··· Data extract

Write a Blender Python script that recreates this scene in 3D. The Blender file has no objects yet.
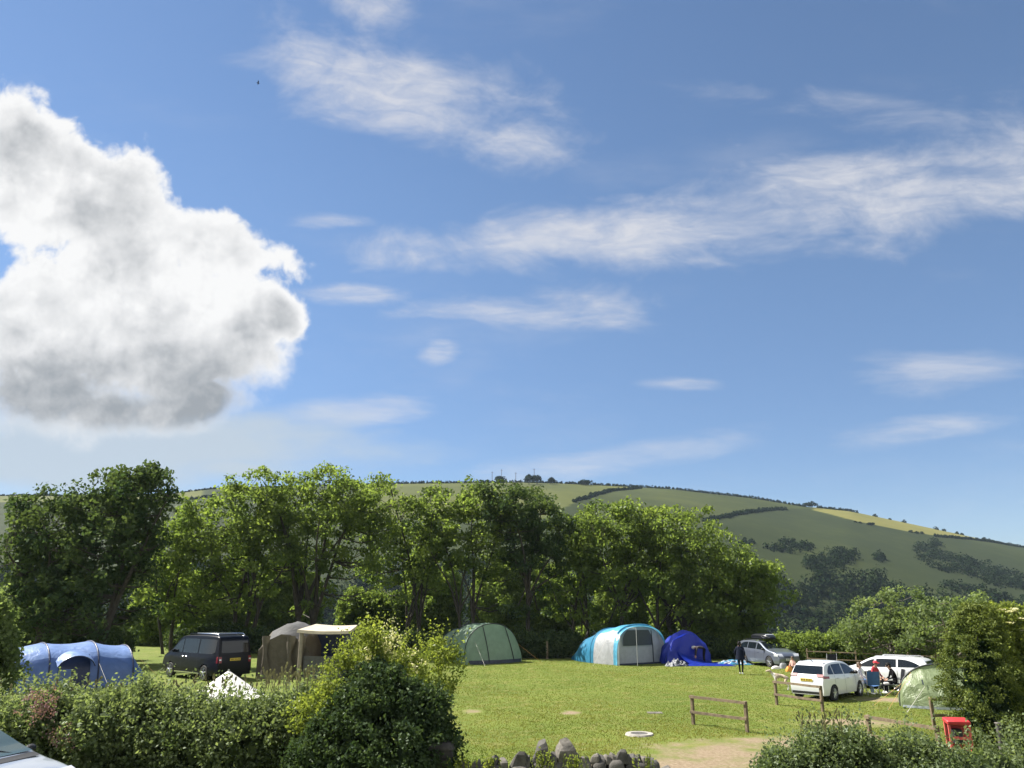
# Campsite on a summer afternoon, built object by object.
import bpy, bmesh, math, random
import numpy as np
from mathutils import Vector, Matrix, noise as mnoise
R = math.radians
SC = bpy.context.scene
COL = SC.collection
rng = np.random.default_rng(7)
random.seed(7)

# ------------------------------------------------------------------ camera geometry
FPX, CAMZ = 770.0, 4.0
TH = math.atan(217 / FPX)
CT, ST = math.cos(TH), math.sin(TH)

def at(px, py, Y):
    """World point at forward distance Y along a sight line of the photograph."""
    vx, vy = (px - 512) / FPX, (384 - py) / FPX
    dy, dz = CT - vy * ST, ST + vy * CT
    t = Y / dy
    return (vx * t, Y, CAMZ + dz * t)

def to_px(X, Y, Z):
    zz = Z - CAMZ
    c = Y * CT + zz * ST
    u = -Y * ST + zz * CT
    return 512 + FPX * X / c, 384 - FPX * u / c

def sstep(x):
    x = np.clip(x, 0, 1)
    return x * x * (3 - 2 * x)

SKY_PX = [-900, -300, 0, 150, 200, 300, 380, 520, 560, 600, 680, 760, 810, 860, 920, 980, 1024, 1300, 1900]
SKY_PY = [530, 505, 495, 494, 488, 485, 483, 482, 483, 485, 489, 498, 506, 511, 523.5, 536.5, 546, 590, 600]
YR, YV, ZV = 720.0, 235.0, -30.0
def G(X, Y):
    X = np.asarray(X, float); Y = np.asarray(Y, float)
    g = 0.5 * sstep((-3 - X) / 6.0)
    return g + 0.02 * np.sin(X * .9 + Y * .35) * np.sin(Y * .6 - X * .2)
def T(X, Y):
    X = np.asarray(X, float); Y = np.asarray(Y, float)
    s = sstep((Y - 66) / 125.0)
    near = G(X, Y) * (1 - s) + ZV * s
    a = 512 + 800 * X / np.maximum(Y, 30)
    sky = np.interp(a, SKY_PX, SKY_PY)
    vy = (384 - sky) / FPX
    zr = CAMZ + YR * (ST + vy * CT) / (CT - vy * ST)
    q = np.clip((Y - YV) / (YR - YV), 0, 1)
    und = 5.0 * np.sin(X / 95.0 + 1.0 + Y / 160.) * np.sin(Y / 120.0) * q * (1 - q) * 4
    g = (np.sin(q * math.pi / 2 * .70) / math.sin(math.pi / 2 * .70)) ** 1.1
    h = ZV + (zr - ZV) * g + und
    h = np.where(Y > YR, zr - (Y - YR) * 0.10, h)
    return np.where(Y < YV, near, h)
def g0(X, Y):
    return float(T(X, Y))
def gnd(px, py):
    """Where a sight line meets the terrain."""
    Y = 8.0
    while Y < 1300:
        p = at(px, py, Y)
        if p[2] <= g0(p[0], p[1]):
            return Vector((p[0], p[1], g0(p[0], p[1])))
        Y += 0.05 if Y < 75 else 1.0
    p = at(px, py, YR - 4)
    return Vector((p[0], p[1], g0(p[0], p[1])))
def spot(px, Y):
    x = at(px, 640, Y)[0]
    return Vector((x, Y, g0(x, Y)))

# ------------------------------------------------------------------ naming helpers
def tag(o, label=None, cat=None, group=None, kind=None):
    if label: o['label'] = label
    if cat: o['category'] = cat
    if group: o['group'] = group
    if kind: o['kind'] = kind
    return o
def thing(name, label, cat, loc=(0, 0, 0), rz=0.0, group=None):
    o = bpy.data.objects.new(name, None)
    o.empty_display_size = .3
    COL.objects.link(o)
    o.location = loc; o.rotation_euler = (0, 0, rz)
    return tag(o, label, cat, group, 'thing')

# ------------------------------------------------------------------ node materials
class NT:
    def __init__(self, tree): self.t = tree
    def n(self, typ, **kw):
        nd = self.t.nodes.new(typ)
        for k, v in kw.items():
            setattr(nd, k, v)
        return nd
    def link(self, a, b): self.t.links.new(a, b)
    def val(self, sock, v):
        if isinstance(v, (int, float)): sock.default_value = v
        elif isinstance(v, (tuple, list)): sock.default_value = v
        else: self.link(v, sock)
    def m(self, op, a, b=None, c=None, clamp=False):
        nd = self.n('ShaderNodeMath', operation=op, use_clamp=clamp)
        self.val(nd.inputs[0], a)
        if b is not None: self.val(nd.inputs[1], b)
        if c is not None: self.val(nd.inputs[2], c)
        return nd.outputs[0]
    def vm(self, op, a, b=None, out=0):
        nd = self.n('ShaderNodeVectorMath', operation=op)
        self.val(nd.inputs[0], a)
        if b is not None: self.val(nd.inputs[1], b)
        return nd.outputs[out]
    def mr(self, v, a, b, c=0.0, d=1.0, smooth=True):
        nd = self.n('ShaderNodeMapRange')
        nd.interpolation_type = 'SMOOTHSTEP' if smooth else 'LINEAR'
        self.val(nd.inputs['Value'], v)
        for k, x in (('From Min', a), ('From Max', b), ('To Min', c), ('To Max', d)):
            self.val(nd.inputs[k], x)
        return nd.outputs['Result']
    def noise(self, vec, scale, detail=4, rough=.55, dist=0.0, dim='3D'):
        nd = self.n('ShaderNodeTexNoise', noise_dimensions=dim)
        if vec is not None: self.link(vec, nd.inputs['Vector'])
        nd.inputs['Scale'].default_value = scale
        nd.inputs['Detail'].default_value = detail
        nd.inputs['Roughness'].default_value = rough
        nd.inputs['Distortion'].default_value = dist
        return nd.outputs['Fac']
    def mix(self, f, a, b):
        nd = self.n('ShaderNodeMix', data_type='RGBA')
        self.val(nd.inputs[0], f)
        for s, v in ((nd.inputs[6], a), (nd.inputs[7], b)):
            if isinstance(v, tuple) and len(v) == 3: v = v + (1.0,)
            self.val(s, v)
        return nd.outputs[2]
    def ramp(self, f, stops):
        nd = self.n('ShaderNodeValToRGB')
        self.link(f, nd.inputs[0])
        e = nd.color_ramp.elements
        while len(e) < len(stops): e.new(0.5)
        for i, (p, c) in enumerate(stops):
            e[i].position = p; e[i].color = (*c, 1)
        return nd.outputs[0]

def new_mat(name):
    m = bpy.data.materials.new(name)
    m.use_nodes = True
    m.node_tree.nodes.clear()
    nt = NT(m.node_tree)
    out = nt.n('ShaderNodeOutputMaterial')
    return m, nt, out

def pmat(name, col, rough=.6, metal=0.0, spec=.5, var=.12, scale=6.0, bump=0.0, bscale=30.0, coat=0.0):
    m, nt, out = new_mat(name)
    b = nt.n('ShaderNodeBsdfPrincipled')
    tc = nt.n('ShaderNodeTexCoord').outputs['Object']
    f = nt.noise(tc, scale, 4, .6)
    lo = tuple(c * (1 - var) for c in col); hi = tuple(min(1, c * (1 + var)) for c in col)
    nt.link(nt.mix(nt.mr(f, .3, .7), lo, hi), b.inputs['Base Color'])
    b.inputs['Roughness'].default_value = rough
    b.inputs['Metallic'].default_value = metal
    b.inputs['Specular IOR Level'].default_value = spec
    b.inputs['Coat Weight'].default_value = coat
    b.inputs['Coat Roughness'].default_value = .05
    if bump:
        bp = nt.n('ShaderNodeBump'); bp.inputs['Strength'].default_value = bump
        bp.inputs['Distance'].default_value = .03
        nt.link(nt.noise(tc, bscale, 5, .6), bp.inputs['Height'])
        nt.link(bp.outputs[0], b.inputs['Normal'])
    nt.link(b.outputs[0], out.inputs['Surface'])
    return m

def fabric(name, col, trans=.25, rough=.45, spec=.4, wrinkle=.35, wscale=2.2, tcol=None):
    """Thin tent cloth: some light comes through, creases in the normal."""
    m, nt, out = new_mat(name)
    tc = nt.n('ShaderNodeTexCoord').outputs['Object']
    b = nt.n('ShaderNodeBsdfPrincipled')
    f = nt.noise(tc, 3.5, 5, .6)
    c = nt.mix(nt.mr(f, .3, .7), tuple(x * .88 for x in col), tuple(min(1, x * 1.1) for x in col))
    nt.link(c, b.inputs['Base Color'])
    b.inputs['Roughness'].default_value = rough
    b.inputs['Specular IOR Level'].default_value = spec
    bp = nt.n('ShaderNodeBump'); bp.inputs['Strength'].default_value = wrinkle
    bp.inputs['Distance'].default_value = .12
    n1 = nt.noise(tc, wscale, 5, .55, 1.2)
    nt.link(n1, bp.inputs['Height'])
    nt.link(bp.outputs[0], b.inputs['Normal'])
    tr = nt.n('ShaderNodeBsdfTranslucent')
    if tcol: tr.inputs[0].default_value = (*tcol, 1)
    else: nt.link(c, tr.inputs[0])
    mx = nt.n('ShaderNodeMixShader'); mx.inputs[0].default_value = trans
    nt.link(b.outputs[0], mx.inputs[1]); nt.link(tr.outputs[0], mx.inputs[2])
    nt.link(mx.outputs[0], out.inputs['Surface'])
    return m

def leafmat(name, dark, light, trans=.45, tboost=1.6, gloss=.06, rough=.4):
    m, nt, out = new_mat(name)
    a = nt.n('ShaderNodeAttribute', attribute_name='tint')
    c = nt.mix(a.outputs['Fac'], dark, light)
    d = nt.n('ShaderNodeBsdfDiffuse'); nt.link(c, d.inputs[0])
    t = nt.n('ShaderNodeBsdfTranslucent')
    sc = nt.n('ShaderNodeVectorMath', operation='MULTIPLY'); nt.link(c, sc.inputs[0])
    sc.inputs[1].default_value = (tboost * .98, tboost * 1.0, tboost * .55)
    nt.link(sc.outputs[0], t.inputs[0])
    mx = nt.n('ShaderNodeMixShader'); mx.inputs[0].default_value = trans
    nt.link(d.outputs[0], mx.inputs[1]); nt.link(t.outputs[0], mx.inputs[2])
    g = nt.n('ShaderNodeBsdfGlossy'); g.inputs['Roughness'].default_value = rough
    g.inputs[0].default_value = (.5, .55, .5, 1)
    m2 = nt.n('ShaderNodeMixShader'); m2.inputs[0].default_value = gloss
    nt.link(mx.outputs[0], m2.inputs[1]); nt.link(g.outputs[0], m2.inputs[2])
    nt.link(m2.outputs[0], out.inputs['Surface'])
    return m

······

§ **Task goal**: For the data above, state how many lines contain "objects"; the number is the whole answer.

§ **Answer**: 3